Beautiful, haunting "lost" music
Ralph H. Peters | Washington, D.C. area | 12/12/2000
(5 out of 5 stars)
"This was my disc of the year for 2000--the CD from any category that I chose to play most often. This music doesn't offer grand drama or gorgeous lushness (William Christie's recording of Haendel's "Alcina," with the dream cast of Fleming, Graham and Dessay, would win in that category), but its leanness and "budget" of instruments, the careful choices composers made to suit the capabilities of small, half-impoverished courts, and the evocative, subtle, dreamscape melodies buoyed by northern "Protestant" counterpoints and harmonies (a long bridge from Luther toward Bach), all add up to a collection of very-well-played music that may be appreciated on its own apart from its history or geography of origin, but which, for me, calls up the cold coasts of the Baltic, where the winds come down with a tang of icy brine and batter the red brick churches, and a lost world of thought and feeling re-forming in the threadbare decades after the awful years of the Thirty Years' War.

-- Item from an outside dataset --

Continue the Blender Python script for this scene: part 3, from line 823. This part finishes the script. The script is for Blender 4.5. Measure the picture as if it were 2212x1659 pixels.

The disc won me from the opening notes, a graceful, quietly-heartrending version of the old folk tune "Innsbruck, ich muss dich lassen," of which Bach reportedly said he would have given everything he ever wrote to have written that one melody--and he used it in a number of his works (listeners will recognize it as a motif that appears, subtly varied, in both of Bach's great passions). This music is as clear as light, and indescribably lovely. I am by no means obsessed by the baroque, much of which is ultimately formulaic (elevator music for an age without elevators), but this early baroque collection is, to me, glorious listening. It is music of peace from a turbulent world. Listen to it on a gray day, and you'll find an inner brightness. Five stars, and more."
Cold austerity !
François Beaudoin | Québec, Canada (where we speak french...) | 03/05/2003
(3 out of 5 stars)
"I am still wondering what was the purpose of The Great Goebel in recording this music. First, we have to endure ten minutes of the most annoying pieces Musica Antiqua Koln have ever recorded. Even the viola da gamba sound like clear violins. And then, the noisy trompete of Albrici ring brutally the bell in a flamboyant and majestic sonata ! Than again, an episode of cold darkness. We have to wait for the sonatas of Becker and especially the sonata of Meder to open our eyes. The latter is remarkable. A crescendo full of diversity and surprises ! This sonata is so attractive and so powerfull! A masterpiece to dicover. The musicians are phenomenal ! The sound is deep and rich. An other Cd of Goebel that let me perplexeed ! Too perplexed !
On the whole, I was deceived. Too disoriented and dark. Trully you'll find cold darkness there.
Be prudent ! It'chilly but well done."